L'analisi di De Giorgi affronta alcune delle questioni più complesse della teoria politica contemporanea. Muovendo da una prospettiva marxista, l'autore se ne distacca per accogliere alcune delle categorie interpretative emerse nella riflessione filosofica e politica di questi ultimi anni. Forse gran parte dei temi affrontati avrebbero meritato uno sviluppo più ampio. La ricchezza degli spunti offerti da De Giorgi costringe infatti l'autore ad una sintesi che spesso rischia di fare apparire riduttivo il suo punto di vista. Così spiace la riduzione di Foucault ad analista del fordismo, fondata in gran parte sulla lettura 'marxista' della sua nozione di disciplina. Inoltre, terminata la lettura del saggio, rimangono alcune domande, cui ci piacerebbe che De Giorgi avesse fornito risposte più analitiche. Ad esempio: siamo davvero certi che le nuove strategie del controllo attuariale abbiano del tutto sostituito la società disciplinare?

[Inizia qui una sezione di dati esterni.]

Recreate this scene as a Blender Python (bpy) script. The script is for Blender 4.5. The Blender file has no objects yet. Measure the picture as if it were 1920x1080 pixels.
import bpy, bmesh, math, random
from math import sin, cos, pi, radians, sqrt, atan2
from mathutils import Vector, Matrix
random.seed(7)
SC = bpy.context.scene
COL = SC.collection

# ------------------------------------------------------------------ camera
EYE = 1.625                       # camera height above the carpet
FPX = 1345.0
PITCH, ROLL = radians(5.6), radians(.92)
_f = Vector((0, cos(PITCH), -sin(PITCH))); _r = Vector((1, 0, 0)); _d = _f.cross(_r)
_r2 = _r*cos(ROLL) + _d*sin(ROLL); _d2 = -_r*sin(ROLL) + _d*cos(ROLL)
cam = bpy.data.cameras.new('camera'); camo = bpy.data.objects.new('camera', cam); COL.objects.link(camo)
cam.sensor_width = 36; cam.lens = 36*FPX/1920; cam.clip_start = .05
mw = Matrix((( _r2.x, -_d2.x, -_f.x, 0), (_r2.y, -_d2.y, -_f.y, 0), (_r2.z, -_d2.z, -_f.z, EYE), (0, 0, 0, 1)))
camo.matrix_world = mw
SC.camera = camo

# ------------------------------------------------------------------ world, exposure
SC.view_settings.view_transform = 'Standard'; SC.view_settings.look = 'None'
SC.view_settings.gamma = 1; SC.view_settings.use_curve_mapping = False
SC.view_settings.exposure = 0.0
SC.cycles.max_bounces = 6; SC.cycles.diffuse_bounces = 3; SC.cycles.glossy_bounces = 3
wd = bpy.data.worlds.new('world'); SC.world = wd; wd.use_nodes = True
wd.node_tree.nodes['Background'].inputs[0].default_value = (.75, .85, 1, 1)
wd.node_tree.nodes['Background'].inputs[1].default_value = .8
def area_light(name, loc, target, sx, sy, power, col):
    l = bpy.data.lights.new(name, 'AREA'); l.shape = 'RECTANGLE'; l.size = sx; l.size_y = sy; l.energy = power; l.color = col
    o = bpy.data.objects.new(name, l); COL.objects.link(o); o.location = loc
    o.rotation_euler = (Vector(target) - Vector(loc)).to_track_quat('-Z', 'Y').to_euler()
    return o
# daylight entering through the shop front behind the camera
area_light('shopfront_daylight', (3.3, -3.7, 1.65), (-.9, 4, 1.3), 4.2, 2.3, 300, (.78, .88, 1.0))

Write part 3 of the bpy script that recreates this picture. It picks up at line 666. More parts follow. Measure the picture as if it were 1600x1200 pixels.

L'autore esclude a priori che la disciplina (anche nella sua nuova veste seduttiva) e il controllo attuariale possano convivere, che esistano meccanismi di controllo differenziati per fasce diverse della popolazione, e tende a trasformare la nozione di moltitudine, che ben si presta a rappresentare l'idea della forza lavoro postfordista, in una nozione esaustiva di ogni soggettività politica contemporanea. La recente riflessione politica (penso in particolare a Impero di Hardt e Negri) ha fornito strumenti importanti per la comprensione del presente, tuttavia, quando si passa dal grande affresco dell'impero allo studio dettagliato dei meccanismi di controllo sociale, si dovrebbero affinare gli strumenti di analisi.

Nonostante l'eccessiva sintesi, il lavoro di De Giorgi è uno studio molto ricco delle attuali strategie di controllo, che ha il merito di mettere a nudo il rapporto strettissimo che queste intrattengono con i grandi mutamenti strutturali. Da segnalare inoltre la 'discussione' di Dario Melossi, che introduce il saggio, nella quale emerge tutta la vivacità del dibattito in corso intorno alla nozione di postfordismo e all'attualità del pensiero marxiano.